This devotional really resonated. I’ve been musing about this more in recent years, especially given the property boom, and constant talk of investing for better returns.
Many have asked why we make the housing and investment decisions (or rather non-decisions) that we do, and we also muse about whether we are singularly lacking in ambition, and whether we will be called to task when Christ comes again and asks whether and why we have buried the one talent he endowed us with in the ground.
Nonetheless, this devotional has reminded me once again that indeed our perceived lack of ambition in the things of this world might ’mask’ our greater ’conniving’ ambition for the eternal things of heaven. Many a time, it is hard to perceive (since we now see through a mirror darkly), but this life is such a tiny blip, so why should we exert all our time and energy in maximising what we have here, and neglect investing for returns that will last for all eternity?
I read about investing for the ’long-term’ and for retirement often, and ads by organisations like Endowus proliferate. Invest, make your money work harder, buy the largest property you can get a loan for, inflation is eroding everything… messages premised on the Fear of Missing Out bombard us everyday.
But in the long run, we are all dead indeed. And the real long run is heaven, where we will face our Maker, and where the true returns from all that we have spent our time and money on here on earth will come to bear.
A minute spent teaching sunday school, having a meal with a homeless man, reading a book to a child with an incarcerated parent, saying hello to a newcomer, praying for a missionary friend will far outweigh an hour spent pontificating in the boardroom, calculating returns on fixed deposits, or searching out the best buys for your home on the internet.
When Jesus comes and says, what have you done with your time and money with the moments I have given you on earth, what will we say?

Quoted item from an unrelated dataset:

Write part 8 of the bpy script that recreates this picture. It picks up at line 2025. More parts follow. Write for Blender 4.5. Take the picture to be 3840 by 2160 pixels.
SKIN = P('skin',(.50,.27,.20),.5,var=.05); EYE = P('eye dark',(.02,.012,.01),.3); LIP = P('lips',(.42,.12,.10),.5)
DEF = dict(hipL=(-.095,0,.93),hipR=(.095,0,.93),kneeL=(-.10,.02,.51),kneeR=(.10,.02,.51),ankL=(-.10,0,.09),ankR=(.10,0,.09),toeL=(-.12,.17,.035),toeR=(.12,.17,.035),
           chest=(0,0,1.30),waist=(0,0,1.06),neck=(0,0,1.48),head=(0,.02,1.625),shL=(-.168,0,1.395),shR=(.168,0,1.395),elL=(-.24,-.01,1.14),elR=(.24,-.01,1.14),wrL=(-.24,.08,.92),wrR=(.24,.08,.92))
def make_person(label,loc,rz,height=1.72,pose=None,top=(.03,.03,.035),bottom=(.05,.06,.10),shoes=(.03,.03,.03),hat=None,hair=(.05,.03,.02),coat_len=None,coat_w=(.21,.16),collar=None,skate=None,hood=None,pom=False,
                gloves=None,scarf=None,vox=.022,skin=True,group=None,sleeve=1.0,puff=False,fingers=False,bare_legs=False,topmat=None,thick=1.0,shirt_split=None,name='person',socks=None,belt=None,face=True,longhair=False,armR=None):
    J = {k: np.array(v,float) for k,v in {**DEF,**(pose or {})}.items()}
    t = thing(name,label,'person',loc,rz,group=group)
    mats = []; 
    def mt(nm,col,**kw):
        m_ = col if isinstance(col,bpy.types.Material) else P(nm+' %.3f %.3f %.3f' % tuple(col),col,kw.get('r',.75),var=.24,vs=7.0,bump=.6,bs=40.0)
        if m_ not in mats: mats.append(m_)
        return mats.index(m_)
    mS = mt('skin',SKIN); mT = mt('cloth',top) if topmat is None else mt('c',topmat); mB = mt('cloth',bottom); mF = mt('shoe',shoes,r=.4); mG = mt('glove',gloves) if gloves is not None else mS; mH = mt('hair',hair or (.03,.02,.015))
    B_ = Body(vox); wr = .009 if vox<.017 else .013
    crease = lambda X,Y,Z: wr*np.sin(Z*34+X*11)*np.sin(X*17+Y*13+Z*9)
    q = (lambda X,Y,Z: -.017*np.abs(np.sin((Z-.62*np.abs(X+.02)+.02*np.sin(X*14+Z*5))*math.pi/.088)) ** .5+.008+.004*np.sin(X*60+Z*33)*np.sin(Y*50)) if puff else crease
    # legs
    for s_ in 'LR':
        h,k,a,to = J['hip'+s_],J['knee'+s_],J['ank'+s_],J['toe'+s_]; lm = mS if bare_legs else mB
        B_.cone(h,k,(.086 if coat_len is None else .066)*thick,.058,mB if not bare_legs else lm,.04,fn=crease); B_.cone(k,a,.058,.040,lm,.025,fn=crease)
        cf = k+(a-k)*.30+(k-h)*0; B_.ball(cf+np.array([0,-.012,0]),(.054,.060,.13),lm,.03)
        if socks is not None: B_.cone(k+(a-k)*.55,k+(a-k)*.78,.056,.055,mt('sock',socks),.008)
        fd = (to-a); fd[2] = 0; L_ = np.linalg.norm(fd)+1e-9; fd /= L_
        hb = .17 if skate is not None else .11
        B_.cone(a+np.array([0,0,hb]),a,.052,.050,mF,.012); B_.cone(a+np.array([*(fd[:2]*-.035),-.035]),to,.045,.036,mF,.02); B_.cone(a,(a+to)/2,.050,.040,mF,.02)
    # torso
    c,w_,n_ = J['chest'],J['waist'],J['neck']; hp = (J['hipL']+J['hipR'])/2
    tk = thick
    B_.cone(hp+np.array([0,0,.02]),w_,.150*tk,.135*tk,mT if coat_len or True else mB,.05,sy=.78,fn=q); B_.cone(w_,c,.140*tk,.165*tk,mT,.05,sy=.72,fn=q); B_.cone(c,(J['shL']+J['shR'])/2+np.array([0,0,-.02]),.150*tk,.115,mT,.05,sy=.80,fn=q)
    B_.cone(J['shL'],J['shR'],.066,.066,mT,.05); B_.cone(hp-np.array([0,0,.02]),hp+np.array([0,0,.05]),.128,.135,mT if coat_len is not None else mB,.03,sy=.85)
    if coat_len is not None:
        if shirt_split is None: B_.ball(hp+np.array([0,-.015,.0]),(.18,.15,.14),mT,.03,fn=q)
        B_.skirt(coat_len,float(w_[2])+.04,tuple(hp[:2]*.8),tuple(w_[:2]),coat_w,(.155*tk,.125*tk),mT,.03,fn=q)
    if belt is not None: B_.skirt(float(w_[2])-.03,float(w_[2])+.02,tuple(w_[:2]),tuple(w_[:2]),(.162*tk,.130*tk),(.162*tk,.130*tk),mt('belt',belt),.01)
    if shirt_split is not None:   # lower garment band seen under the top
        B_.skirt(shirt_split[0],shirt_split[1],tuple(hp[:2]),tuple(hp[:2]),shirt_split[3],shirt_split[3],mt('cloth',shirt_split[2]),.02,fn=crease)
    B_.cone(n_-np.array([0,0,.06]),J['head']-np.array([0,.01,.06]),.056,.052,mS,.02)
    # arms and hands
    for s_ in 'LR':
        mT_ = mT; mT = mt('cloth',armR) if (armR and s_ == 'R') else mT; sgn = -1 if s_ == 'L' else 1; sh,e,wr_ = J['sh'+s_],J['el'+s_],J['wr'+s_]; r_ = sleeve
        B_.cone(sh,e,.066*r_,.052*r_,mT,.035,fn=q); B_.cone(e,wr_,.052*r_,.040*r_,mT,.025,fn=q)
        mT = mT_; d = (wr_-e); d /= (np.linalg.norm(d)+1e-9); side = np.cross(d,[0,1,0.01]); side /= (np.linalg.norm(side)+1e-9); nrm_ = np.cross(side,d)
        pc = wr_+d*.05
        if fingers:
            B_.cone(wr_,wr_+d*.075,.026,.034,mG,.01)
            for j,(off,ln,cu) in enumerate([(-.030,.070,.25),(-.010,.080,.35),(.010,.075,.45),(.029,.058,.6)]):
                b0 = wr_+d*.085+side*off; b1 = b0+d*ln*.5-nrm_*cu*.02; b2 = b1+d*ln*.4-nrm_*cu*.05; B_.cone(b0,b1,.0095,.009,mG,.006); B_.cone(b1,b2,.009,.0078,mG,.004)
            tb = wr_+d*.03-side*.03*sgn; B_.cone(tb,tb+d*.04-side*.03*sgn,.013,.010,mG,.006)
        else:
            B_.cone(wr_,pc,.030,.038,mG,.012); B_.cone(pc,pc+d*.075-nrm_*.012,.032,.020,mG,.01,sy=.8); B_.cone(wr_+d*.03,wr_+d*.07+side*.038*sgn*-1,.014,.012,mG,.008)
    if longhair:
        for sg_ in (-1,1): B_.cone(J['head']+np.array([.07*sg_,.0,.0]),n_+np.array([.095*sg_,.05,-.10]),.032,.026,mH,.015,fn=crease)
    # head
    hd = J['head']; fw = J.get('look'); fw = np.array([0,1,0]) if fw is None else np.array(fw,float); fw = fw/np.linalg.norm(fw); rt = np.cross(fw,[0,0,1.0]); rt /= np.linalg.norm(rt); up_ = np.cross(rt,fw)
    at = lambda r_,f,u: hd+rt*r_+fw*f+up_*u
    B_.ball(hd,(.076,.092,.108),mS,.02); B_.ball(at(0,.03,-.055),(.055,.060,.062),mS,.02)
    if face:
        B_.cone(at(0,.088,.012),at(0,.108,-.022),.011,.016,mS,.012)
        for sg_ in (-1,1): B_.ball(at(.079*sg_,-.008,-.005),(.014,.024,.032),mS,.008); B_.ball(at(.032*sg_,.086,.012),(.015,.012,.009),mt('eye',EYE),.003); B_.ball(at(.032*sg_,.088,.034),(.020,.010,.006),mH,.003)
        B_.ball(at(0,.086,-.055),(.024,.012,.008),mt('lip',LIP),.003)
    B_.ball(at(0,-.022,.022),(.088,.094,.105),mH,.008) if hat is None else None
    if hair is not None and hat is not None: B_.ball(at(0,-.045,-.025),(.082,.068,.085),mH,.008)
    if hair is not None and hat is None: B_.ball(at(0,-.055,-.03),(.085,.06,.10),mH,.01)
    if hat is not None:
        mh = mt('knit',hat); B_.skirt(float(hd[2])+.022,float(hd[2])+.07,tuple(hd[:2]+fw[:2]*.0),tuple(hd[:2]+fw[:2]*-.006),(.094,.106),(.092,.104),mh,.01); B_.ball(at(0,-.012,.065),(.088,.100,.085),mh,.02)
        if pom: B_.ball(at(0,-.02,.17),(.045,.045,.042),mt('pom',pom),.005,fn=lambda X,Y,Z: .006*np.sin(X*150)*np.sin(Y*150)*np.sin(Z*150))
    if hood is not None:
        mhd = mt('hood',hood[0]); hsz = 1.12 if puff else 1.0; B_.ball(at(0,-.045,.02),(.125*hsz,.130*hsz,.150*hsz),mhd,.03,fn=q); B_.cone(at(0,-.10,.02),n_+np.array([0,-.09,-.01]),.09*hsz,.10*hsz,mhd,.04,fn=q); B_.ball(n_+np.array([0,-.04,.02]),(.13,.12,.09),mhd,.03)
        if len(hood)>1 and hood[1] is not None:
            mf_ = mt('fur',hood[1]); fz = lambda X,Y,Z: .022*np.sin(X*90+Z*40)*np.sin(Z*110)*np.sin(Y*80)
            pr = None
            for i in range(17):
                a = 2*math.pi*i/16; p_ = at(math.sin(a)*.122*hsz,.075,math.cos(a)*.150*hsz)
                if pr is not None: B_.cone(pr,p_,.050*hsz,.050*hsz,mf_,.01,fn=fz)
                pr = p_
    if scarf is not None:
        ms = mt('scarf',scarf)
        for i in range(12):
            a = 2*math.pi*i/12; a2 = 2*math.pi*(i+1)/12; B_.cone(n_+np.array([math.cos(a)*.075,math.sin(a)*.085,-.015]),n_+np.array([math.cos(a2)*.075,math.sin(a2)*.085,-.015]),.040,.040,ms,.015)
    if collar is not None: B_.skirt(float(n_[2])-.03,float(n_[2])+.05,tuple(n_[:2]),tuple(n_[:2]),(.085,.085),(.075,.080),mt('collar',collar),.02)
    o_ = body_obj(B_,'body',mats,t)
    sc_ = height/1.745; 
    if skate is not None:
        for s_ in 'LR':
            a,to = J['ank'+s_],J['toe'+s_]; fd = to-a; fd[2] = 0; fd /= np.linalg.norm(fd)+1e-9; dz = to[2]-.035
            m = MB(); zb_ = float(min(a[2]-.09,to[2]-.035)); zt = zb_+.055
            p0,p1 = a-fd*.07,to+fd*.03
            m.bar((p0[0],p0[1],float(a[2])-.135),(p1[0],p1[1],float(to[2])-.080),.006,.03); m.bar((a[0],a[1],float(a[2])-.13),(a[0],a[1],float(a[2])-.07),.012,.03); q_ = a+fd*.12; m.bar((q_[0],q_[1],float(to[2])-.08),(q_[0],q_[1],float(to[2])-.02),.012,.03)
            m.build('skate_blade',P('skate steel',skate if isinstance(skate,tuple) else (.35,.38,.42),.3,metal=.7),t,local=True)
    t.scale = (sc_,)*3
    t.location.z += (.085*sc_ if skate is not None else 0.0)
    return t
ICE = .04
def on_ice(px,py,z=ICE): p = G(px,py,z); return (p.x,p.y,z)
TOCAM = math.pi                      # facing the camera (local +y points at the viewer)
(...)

So we must be ambitious, carefully and prayerfully deciding what we will do with our time – so that these investments will reap eternal dividends and increase to our ‘credit’ in heaven. For everything we have on earth will rot and rust at best, and at worst, corrupt those who come after us if we leave too much behind that they cannot handle wisely.
So let us live simply, according to our conscience before God. And give generously to God’s kingdom purposes, at least a tenth of gross income, according to the spirit of what God’s word requires. After all, every breath we take is sustained only by His grace, and every cent we earn is by His enabling alone.